The crowd at the 1972 Newport In New York Jazz Festival had never seen anything like it. One minute we were all grooooving to some bebop and swing and the next minute some madman wearing a mask and a cape casually strolled down the aisle from the back and got right onstage with the amazed musicians. He was carrying some crazy kind of axe, which he dramatically proceeded to unveil to actually solo with! The bemused musicians on the bandstand—legends all—gave him the leeway to create the kind of jaw-dropping solo one only experiences maybe once or twice a decade. That’s how good it was. Of course, today, security would have dropped him in his tracks midway down the aisle but after he raised the roof of the joint (I think it was Carnegie Hall), he put away his axe (it was some kind of contraption halfway between a violin and a guitar), jumped off the stage, and marched right back down the aisle to the exit in the lobby to a standing ovation. No one ever knew who he was. All the newspapers the next day made a big deal of the guy who bumrushed the show and crashed the jazz fest.
Five years later, I’m sitting in an open-air café around the corner from The Bottom Line in Greenwich Village Manhattan waiting for the guest-of-honor, country singer George Jones, to show up at a press party. I’ve already talked to the members of his band who all assure me he’s on his way. I’m on my third jack and coke when I spy the guy with the mask and the cape! I swear it’s the same guy! How could I ever forget him? He’s unmasked but he’s in that same ridiculous cape. And he’s carrying his instrument under his arm just like the last time! I smell scoop and go over to talk to him. He’s sitting alone at a table waiting for George Jones like the rest of us.

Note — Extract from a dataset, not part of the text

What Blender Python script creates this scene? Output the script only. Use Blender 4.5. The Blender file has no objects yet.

He proves to be a fascinating raconteur on just about any subject. He takes great pains to point out his name is Master John Blair and his axe is his own invention, The Vitar, a cross, indeed, between a violin and a guitar. When the talk turns to the reclusive Miles Davis (this was during his 1976-1981 silence), Master Blair says, “I know Miles. Do you want to go to his house?”
Now I’m smelling Scoop Of The Century.
We walk through the New York night seemingly forever. I’m starting to be a little afraid but my host keeps peppering me with anecdotes about his recording career and the industry that won’t let him do his thing. We finally reach a brownstone on the upper west side (I must admit my memory is a little hazy on this point. It might have been the Upper East Side. Or somewhere else. Or it might have been a different year.)

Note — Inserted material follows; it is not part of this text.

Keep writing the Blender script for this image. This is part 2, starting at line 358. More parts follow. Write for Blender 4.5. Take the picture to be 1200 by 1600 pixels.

Master Blair rings the doorbell.
A woman’s voice comes out of the intercom.
“Who’s that?”
“It’s Master Blair,” he confidently says. “I’ve got a reporter with me. He wants to see Miles.”
“Is he white?”
“Yeah, but he’s cool.”
“Hold on.”
We stand there for the longest time. I look up at Master Blair. I’m practically shaking. Am I really going to go inside Miles Davis’s house? This is too good to really be happening. We wait. And wait. And wait.

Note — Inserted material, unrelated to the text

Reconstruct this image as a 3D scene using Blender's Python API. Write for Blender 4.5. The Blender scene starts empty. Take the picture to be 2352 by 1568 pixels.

Finally, the woman comes back.
“Miles is busy,” she says, “He says to go away.”
As we slowly walk back downtown, Master Blair seems visibly deflated, a proud man, yet so wanting to impress his new friend. He scribbles his phone number down on a matchbook cover for me and disappears into the night.
I never saw him again.
In 2006, I chanced upon his obituary and learned he was a doctor with extensive degrees. I also learned from a daughter of his that he suffered from mental illness refusing all help and becoming homeless in the process. But I’ll never forget the night he took me to Miles Davis… almost.